Almost half of all Americans who use the internet have personally experienced online harassment or abuse. The types of harassment fall into three broad categories: direct harassment, invasions of privacy and some type of denial of access, such as Denial of Service (DoS) attacks.
The data comes from a report that examines online harassment in the U.S. published by the Center for Innovative Public Health Research and research institute Data & Society.
And most online Americans – 72 percent – have witnessed an internet user harassing someone else online. Users ranging in age from 15 to 29, users who are Black and those who identify as LGBT or more likely to witness such harassment.
Based on survey results, the report is a comprehensive look at harassing behaviors that Americans face while using the internet.

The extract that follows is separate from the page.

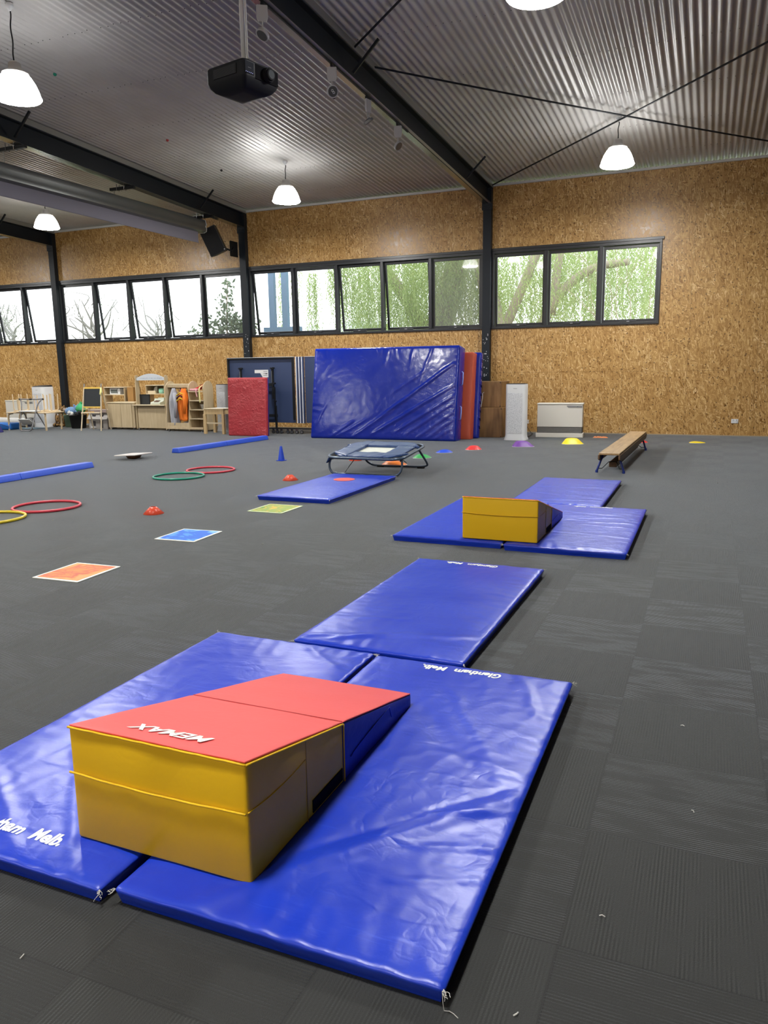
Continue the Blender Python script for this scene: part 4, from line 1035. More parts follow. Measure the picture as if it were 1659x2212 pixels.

The groups also recently released a second report about non-consensual image sharing, or “revenge porn.” The third piece of the report, focused on abuse by former romantic partners, will be published this month.
The Silencing of Voices
Amanda Lenhart, a researcher at Data & Society, said the reports shine a light on issues that can be difficult to talk about but are increasingly important in the U.S.
“One of the big takeaways from the online harassment report is the silencing of voices – people choosing not to share thoughts and post things out of the fear of being harassed,” she said. “The voices of certain subgroups are missing. If we believe in a democratic process, we need to have everybody heard in those conversations. Some of the remedies that we need to implement are to get us back to a more fair and honest place online.”
Another finding is that while men and women are equally likely to face abuse men were substantially less likely than women – 40 percent versus 53 percent – to describe what they experienced as harassment or abuse.
“In our culture, social norms may decide it may not be appropriate for a man to say he’s been harassed, that it’s a sign of weakness,” she said. “They may not feel comfortable saying it.”
Additionally, women tend to face a wider variety of types of abuse.
They are also more likely to be angry, worried or scared – as a result.
The discrepancy may simply be because the kinds of experiences men and women have online are different, Lenhart said. Or it may be be because men often don’t experience the same physical sense of vulnerability that women do.
According to the second report, one in 25 Americans has been the victim of revenge porn, or non-consensual sharing of sexually explicit images that are shared with the intention of humiliating a victim.
The term made headlines in 2015 when an Illinois man leaked a huge collection of private photos and videos of female celebrities, which were then disseminated over the internet.
But according to the Data & Society and CIPHR report, 4 percent of internet users – or 10.4 million Americans – have been threatened with or have experienced revenge porn.
How Victims and Witnesses Respond
The report also discusses how people who witness harassment respond – 65 percent of witnesses said they took one of three actions:
- 45% of witnesses said something to the victim
- 40% said something to the aggressor
- 38% said they reported the behavior to the platform on which the behavior was taking place
Lenhart said fewer people were likely to flag or report the behavior, likely because of a lack of robust reporting capability on the platforms themselves.
“The other thing is, a lot of times the context of online harassment is complicated,” she said. “Not knowing the context makes intervening quite challenging – there’s a lower likelihood of flagging or reporting. People may think, ‘I don’t know what I’m looking at, so I don’t want to engage in that way.’”
The survey did not track on which platforms most of the harassment happens. Many social media platforms have been criticized for not adequately responding to online harassment; Twitter, in particular, has been criticized for not doing enough. More than 80 percent of the survey respondents use social media platforms. Survey respondents were also asked about discussion sites and networked gaming sites – users on those sites were more likely to have harassing experiences, Lenhart said.
Because platforms are private spaces and are not subject to the free speech rules that public spaces are subject to, platforms could do more to mitigate harassment, Lenhart said.
But we face a broader problem of the disinhibition of mediated space, she said.
“People are more likely to say something online that they would not say face to face,” she said. “The challenge is that people are bad to other people, and the internet facilitates that in some ways. We haven’t caught up in a social and legal way with some of these new challenges.”